Borrowing the words of environmental activist George Monbiot; such decisions to shut down existing low-carbon capacity in the middle of a climate crisis is just absolute madness. The madness only became worse as Germany was facing the difficulty to replace both nuclear and coal power. Solar and wind are as of yet unreliable to act as a full substitute, so Germany turned to natural gas as the renewable back-up… specifically from Russia. This was made explicit in the speech by Federal Chancellor Angela Merkel at the 49th World Economic Forum Annual Meeting in Davos on 23 January 2019:
We will have phased out nuclear energy by 2022. We have a very difficult problem, namely that almost the only sources of energy that will be able to provide baseload power are coal and lignite. Germany has now phased out its own coal production. That means that subsidies have been discontinued. Lignite isn’t subsidised and is thus a relatively cheap but very CO2‑intensive source of energy. We’ve therefore set up a commission which is examining the phasing‑out of coal-based power in Germany and is now in the final stage of its work. Naturally, we cannot do without baseload energy. Natural gas will therefore play a greater role for another few decades. The dispute about where our natural gas comes from is thus a bit over the top. For, on the one hand, it’s perfectly clear that we’ll continue to obtain natural gas from Russia. However, it goes without saying that we want to diversify. We’ll therefore also purchase liquid gas – perhaps from the United States and other sources. We’re thus expanding infrastructure in all directions. However, I believe we would be well advised to admit that if we phase out coal and nuclear energy then we have to be honest and tell people that we’ll need more natural gas. What’s more, energy has to be affordable.
Let’s just say, this plan didn’t work out very well. Hopefully the greens within the German government will learn from their mistakes and listen to (real) environmentalists and the scientists. The greens of Finland have already done so.
The increasingly positive attitude towards nuclear is probably the result of the recent energy crisis that was exacerbated after Russia’s war on Ukraine. This isn’t really surprising. A similar thing happened during the oil crisis of the 1970’s. This gave rise to a famous saying in France:
“In France, we don’t have oil, but we have ideas”
What was the idea? Build nuclear plants! France enacted the Messmer Plan in 1974. This would lead to one of the fastest increase in energy capacity in history.
France went from ~10% nuclear to >65% 10 years later, and ~80% after an additional 10 years. Not just that, absolute electricity capacity of the whole country DOUBLED and carbon intensity went from over 500 to 100-50 kg CO2 per MWh.
Left France, Germany to the right for contrast.
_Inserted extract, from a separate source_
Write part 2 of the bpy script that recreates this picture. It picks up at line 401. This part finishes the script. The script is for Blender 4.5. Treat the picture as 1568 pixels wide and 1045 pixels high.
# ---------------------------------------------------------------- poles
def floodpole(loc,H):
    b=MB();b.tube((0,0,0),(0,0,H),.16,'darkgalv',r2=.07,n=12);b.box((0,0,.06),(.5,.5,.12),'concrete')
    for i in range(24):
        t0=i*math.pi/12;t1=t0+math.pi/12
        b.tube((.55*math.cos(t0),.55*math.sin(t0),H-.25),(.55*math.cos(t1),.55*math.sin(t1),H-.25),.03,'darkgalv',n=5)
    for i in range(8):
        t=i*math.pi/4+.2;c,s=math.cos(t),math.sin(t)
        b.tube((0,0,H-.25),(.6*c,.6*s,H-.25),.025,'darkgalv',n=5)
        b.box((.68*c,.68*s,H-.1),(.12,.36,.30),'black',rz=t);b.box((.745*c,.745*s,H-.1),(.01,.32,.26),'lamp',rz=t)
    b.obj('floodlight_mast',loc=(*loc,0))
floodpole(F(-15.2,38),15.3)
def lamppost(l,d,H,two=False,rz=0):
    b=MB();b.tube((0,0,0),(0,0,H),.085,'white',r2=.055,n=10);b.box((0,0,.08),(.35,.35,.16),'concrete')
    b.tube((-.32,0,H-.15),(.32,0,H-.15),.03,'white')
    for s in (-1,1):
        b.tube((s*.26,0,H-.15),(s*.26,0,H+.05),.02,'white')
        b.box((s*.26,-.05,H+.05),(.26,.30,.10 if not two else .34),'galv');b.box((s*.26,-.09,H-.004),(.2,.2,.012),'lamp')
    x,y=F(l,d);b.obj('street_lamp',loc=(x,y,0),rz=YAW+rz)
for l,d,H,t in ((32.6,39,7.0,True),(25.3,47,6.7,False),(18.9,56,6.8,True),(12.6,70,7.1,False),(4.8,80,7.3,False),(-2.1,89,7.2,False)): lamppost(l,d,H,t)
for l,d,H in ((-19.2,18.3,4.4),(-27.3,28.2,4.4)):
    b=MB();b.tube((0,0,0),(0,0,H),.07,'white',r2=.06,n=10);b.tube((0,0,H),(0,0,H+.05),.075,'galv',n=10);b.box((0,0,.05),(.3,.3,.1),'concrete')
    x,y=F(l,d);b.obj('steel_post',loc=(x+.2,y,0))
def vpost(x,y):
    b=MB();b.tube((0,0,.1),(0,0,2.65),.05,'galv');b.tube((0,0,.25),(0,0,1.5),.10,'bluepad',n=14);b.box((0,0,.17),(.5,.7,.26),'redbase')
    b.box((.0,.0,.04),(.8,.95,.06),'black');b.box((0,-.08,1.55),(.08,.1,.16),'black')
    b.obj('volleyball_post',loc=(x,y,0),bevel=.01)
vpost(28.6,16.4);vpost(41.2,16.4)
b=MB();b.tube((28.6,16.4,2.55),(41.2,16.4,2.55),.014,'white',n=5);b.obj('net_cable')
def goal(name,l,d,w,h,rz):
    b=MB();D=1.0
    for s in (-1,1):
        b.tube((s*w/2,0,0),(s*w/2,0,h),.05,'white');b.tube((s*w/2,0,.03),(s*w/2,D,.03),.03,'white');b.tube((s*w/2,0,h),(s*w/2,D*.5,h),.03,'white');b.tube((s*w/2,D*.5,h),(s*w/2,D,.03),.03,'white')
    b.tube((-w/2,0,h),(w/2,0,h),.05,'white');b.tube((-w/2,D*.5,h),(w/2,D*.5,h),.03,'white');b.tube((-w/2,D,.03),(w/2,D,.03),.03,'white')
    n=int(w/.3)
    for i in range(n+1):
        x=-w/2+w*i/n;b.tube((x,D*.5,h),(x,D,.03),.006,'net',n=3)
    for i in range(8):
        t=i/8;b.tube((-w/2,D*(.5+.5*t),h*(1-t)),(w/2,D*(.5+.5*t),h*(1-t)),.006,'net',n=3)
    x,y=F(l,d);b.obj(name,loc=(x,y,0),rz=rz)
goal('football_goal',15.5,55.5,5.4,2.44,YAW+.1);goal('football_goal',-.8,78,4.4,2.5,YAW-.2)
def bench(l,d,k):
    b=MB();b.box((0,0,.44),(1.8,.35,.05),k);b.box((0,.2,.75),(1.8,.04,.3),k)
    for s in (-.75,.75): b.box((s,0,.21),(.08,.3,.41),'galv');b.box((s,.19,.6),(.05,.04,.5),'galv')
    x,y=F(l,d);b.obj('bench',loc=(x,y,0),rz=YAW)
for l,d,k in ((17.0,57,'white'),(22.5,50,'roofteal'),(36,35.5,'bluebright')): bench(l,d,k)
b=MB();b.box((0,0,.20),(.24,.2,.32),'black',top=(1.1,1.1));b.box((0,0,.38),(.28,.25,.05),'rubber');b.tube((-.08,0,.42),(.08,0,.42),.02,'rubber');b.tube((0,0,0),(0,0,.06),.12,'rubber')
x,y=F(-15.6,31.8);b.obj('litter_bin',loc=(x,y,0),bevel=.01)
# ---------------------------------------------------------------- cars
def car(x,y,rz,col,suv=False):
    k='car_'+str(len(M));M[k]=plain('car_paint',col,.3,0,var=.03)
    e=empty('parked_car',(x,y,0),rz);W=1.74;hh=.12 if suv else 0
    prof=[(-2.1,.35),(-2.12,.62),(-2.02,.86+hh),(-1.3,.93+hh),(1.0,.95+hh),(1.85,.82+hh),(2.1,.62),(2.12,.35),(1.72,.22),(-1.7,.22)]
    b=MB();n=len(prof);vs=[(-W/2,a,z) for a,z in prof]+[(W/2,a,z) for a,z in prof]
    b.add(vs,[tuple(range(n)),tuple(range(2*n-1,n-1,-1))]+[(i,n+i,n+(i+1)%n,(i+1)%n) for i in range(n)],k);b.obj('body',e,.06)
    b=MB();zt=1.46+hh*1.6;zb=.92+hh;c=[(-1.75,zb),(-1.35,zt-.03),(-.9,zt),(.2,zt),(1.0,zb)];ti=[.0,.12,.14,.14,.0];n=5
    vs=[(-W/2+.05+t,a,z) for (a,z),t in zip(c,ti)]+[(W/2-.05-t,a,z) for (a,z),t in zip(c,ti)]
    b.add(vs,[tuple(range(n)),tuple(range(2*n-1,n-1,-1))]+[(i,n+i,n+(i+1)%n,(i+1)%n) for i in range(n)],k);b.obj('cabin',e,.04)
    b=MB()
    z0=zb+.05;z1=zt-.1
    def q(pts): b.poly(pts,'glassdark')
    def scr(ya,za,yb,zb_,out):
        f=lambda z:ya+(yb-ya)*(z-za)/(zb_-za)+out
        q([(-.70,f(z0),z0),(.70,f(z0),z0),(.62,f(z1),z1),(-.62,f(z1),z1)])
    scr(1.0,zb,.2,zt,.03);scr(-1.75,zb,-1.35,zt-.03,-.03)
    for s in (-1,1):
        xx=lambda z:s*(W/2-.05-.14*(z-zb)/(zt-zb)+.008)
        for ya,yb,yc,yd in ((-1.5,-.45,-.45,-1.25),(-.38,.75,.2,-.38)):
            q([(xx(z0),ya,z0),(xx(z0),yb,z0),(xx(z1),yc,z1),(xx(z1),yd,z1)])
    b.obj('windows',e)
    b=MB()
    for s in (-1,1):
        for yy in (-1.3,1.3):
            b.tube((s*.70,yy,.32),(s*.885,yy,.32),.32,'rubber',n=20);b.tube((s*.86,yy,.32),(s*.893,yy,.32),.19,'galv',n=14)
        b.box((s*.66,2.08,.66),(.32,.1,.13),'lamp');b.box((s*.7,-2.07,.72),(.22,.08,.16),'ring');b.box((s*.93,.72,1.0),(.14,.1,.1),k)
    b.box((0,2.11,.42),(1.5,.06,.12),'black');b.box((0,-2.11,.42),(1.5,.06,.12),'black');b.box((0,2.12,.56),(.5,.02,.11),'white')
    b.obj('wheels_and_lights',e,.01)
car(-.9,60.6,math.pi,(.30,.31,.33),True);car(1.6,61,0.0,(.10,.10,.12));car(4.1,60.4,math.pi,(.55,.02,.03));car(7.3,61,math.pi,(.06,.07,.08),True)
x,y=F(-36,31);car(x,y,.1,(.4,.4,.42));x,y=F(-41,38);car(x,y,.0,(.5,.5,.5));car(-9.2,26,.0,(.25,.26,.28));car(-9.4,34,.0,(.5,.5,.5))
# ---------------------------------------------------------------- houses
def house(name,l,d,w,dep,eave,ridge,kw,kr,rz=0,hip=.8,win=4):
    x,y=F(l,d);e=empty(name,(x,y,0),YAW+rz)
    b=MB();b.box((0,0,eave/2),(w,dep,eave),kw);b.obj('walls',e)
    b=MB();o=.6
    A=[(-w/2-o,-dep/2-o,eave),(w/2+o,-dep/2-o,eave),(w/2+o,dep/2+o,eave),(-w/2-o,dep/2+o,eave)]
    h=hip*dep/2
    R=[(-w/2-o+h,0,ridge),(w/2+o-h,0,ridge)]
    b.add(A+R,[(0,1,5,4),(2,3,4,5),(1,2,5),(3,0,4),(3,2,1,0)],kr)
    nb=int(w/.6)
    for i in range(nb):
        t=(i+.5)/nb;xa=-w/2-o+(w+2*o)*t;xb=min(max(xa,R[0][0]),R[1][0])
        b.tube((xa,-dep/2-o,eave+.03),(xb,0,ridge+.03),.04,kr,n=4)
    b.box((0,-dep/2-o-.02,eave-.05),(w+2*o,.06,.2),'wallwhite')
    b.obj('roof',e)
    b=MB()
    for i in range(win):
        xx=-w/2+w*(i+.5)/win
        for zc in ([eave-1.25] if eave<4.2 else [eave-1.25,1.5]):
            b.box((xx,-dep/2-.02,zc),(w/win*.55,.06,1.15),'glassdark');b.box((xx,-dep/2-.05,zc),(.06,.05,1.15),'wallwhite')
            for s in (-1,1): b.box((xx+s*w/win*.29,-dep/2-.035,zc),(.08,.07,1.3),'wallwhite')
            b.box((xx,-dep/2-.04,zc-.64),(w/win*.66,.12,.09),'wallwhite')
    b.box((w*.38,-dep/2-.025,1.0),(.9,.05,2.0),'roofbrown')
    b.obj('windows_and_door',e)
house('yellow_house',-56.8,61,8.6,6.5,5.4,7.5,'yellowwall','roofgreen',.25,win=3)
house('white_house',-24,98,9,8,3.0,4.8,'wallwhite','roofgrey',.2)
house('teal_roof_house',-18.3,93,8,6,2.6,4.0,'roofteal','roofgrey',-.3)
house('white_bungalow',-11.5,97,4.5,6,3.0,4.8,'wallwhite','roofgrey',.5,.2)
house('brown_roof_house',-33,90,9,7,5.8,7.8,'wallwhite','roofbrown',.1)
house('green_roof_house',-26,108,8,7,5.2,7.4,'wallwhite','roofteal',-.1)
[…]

Remember, France achieved this in less than 2 decades, disproving the common anti-nuclear claim that nuclear plants can’t be constructed fast enough in time to prevent climate change. Even today, France remains one of the few places in the world with low-carbon electricity, and these rely mostly on either nuclear, hydro, or both.
So yeah, it turns out that when fossil fuels supply runs into problems, people turn to nuclear for economical reasons. France’s motivation to increase nuclear capacity wasn’t environmentally driven, yet it had positive environmental outcomes. Hopefully, this trend will continue and people will finally catch on with the environmental benefits of nuclear power as well.